According to Lauren Rosewarne, author of Masturbation in Pop Culture: Screen, Society, Self, the first instances of socks and jerking off appearing in mainstream entertainment was in the 1999 Nerf Herder song, “Doin’ Laundry.” It appeared again later that year in this infamous scene from American Pie:
Now, it’s worth noting that this scene — the one that finally cemented (possibly literally) the idea of jizzing in socks into the public consciousness — may have perpetuated the wrong use of the masturbatorial sock. In the clip above, Jason Biggs’ Jim Levenstein is wearing the sock as he begins masturbating, but unless you’re into massive rugburn, this isn’t how most men employ socks: The correct usage is to simply have the sock within reach as you’re dancing with the one-eyed sailor, then quickly capping the open end of the sock over the open end of your dick at the last second (blammo — the perfect crime). Presumably, it was just the director taking creative liberties to avoid nudity while emphasizing the embarrassment of the scene.
Outside of American Pie, Rosewarne adds, “Use of socks for masturbatory purposes occurs in episodes of Weeds (2005–2012), where Shane had been flushing them and blocking the plumbing, and in Misfits (2009–) where it’s referred to as the ‘wank sock’.” With all these references — and especially with a movie as pervasive as American Pie was for teen boys — it’s no wonder that using a sock to masturbate immediately entered mainstream masturbatorial lore.
Using socks for this purpose must surely have happened before 1999, though. After all, cheap, mass-produced socks as we know them today first appeared during the Industrial Revolution, so we can only assume that at some point in history, a young lad stuck his dick in a sock and another revolution was born.
These days, the stocking jizz-mitt is everywhere. Take SoloSoxxx, for example, a website dedicated to selling single socks to sock-masturbators. Creators Caitlin Hickey and Joel Robert Johnson have based an entire business on the experience: “[Using socks] was actually something we joked about during a very late night convo,” they tell me. “It was definitely more of a youthful ‘hide it from your mom’ type activity, but thankfully, everyone we asked either confirmed they participated in or knew of the practice.”
It goes without saying that the internet, humanity’s carnival of unspoken shared experiences, is ripe with people discussing the topic. We’ve got people arguing about the pros and cons of masturbating into socks; people describing the various horror stories that can go along with sock usage; and even people making instructional videos that were almost certainly filmed inside a serial killer’s basement:
According to the subreddit AskMen, men who use socks do so for multiple reasons. Obviously, it’s primarily for easy cleanup: “A sock keeps my spray from going everywhere,” says Reddit user and self-described “sock guy” southseattle77. “For guys with more than a dribbling volume of ejaculate, it keeps the mess down.” Not only does it prevent ejaculate from landing on the bed, the wall or your face, they insist it also provides an easy wipe-up for the straggling leakage.
But more than that, many men see socks as the cheap, environmentally friendly way to go — the mastabatorial equivalent of choosing cloth diapers over disposables.
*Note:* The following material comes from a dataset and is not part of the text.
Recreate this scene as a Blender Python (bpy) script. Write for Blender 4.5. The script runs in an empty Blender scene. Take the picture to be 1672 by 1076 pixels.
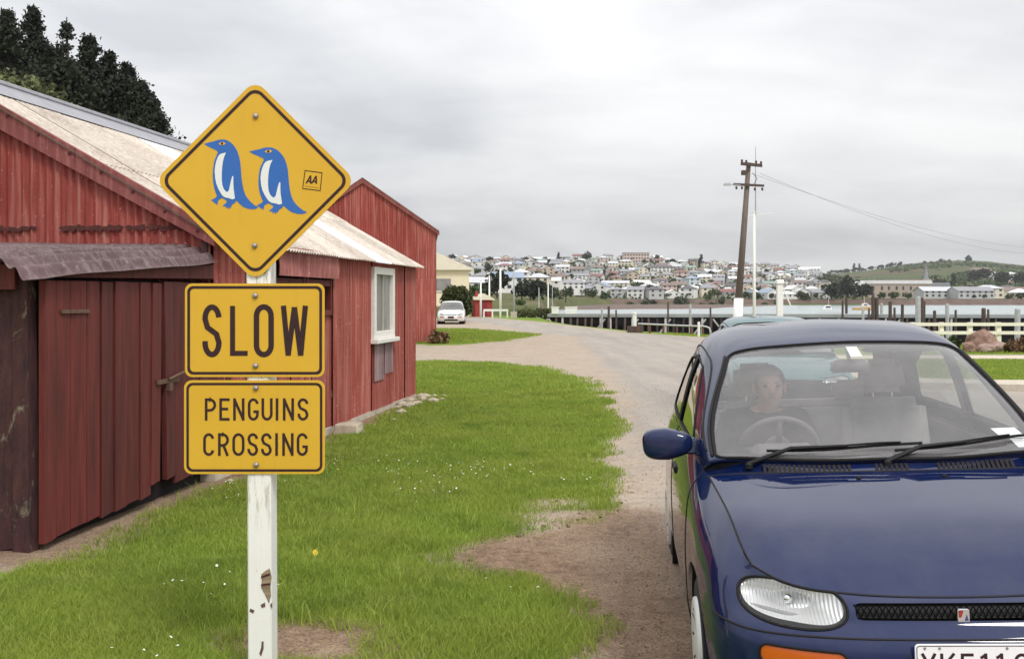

A tree in the rainforest doesn’t live its entire life to be your cumrag, after all, and it’s not like you don’t have plenty of already-stained old socks just sitting there unused.
Still, there stands a divide. “Adults,” argue non-sock users, should have better hygiene than jerking off into a sock and leaving a mass grave of stiff socks stuck to the bedroom floor. Even after washing, they opine, wearing the same socks again is gross (although not washing the sock and sticking your dick in it repeatedly is even worse). For these men, it’s better to just use sterile, disposable tissues, no matter how many forests have to die at their dick’s expense.
So just as there’s dry guys and lube guys, streamers and dreamers, there’s also sock guys and non-sock guys. We can choose to see this as yet another division between us, or we can be humbled by the simple human fact that, hey, we all jerk off, one way or another. Some of us jerk off into socks; some of us jerk off into tissues. And some of us jerk off into toilets. Or garbage cans. Or T-shirts. Or laundry piles. Or plants. Let’s be honest, we’ll jerk off into anything.
With that in mind, 99 times out of 100, the sock seems like the least offensive way to go.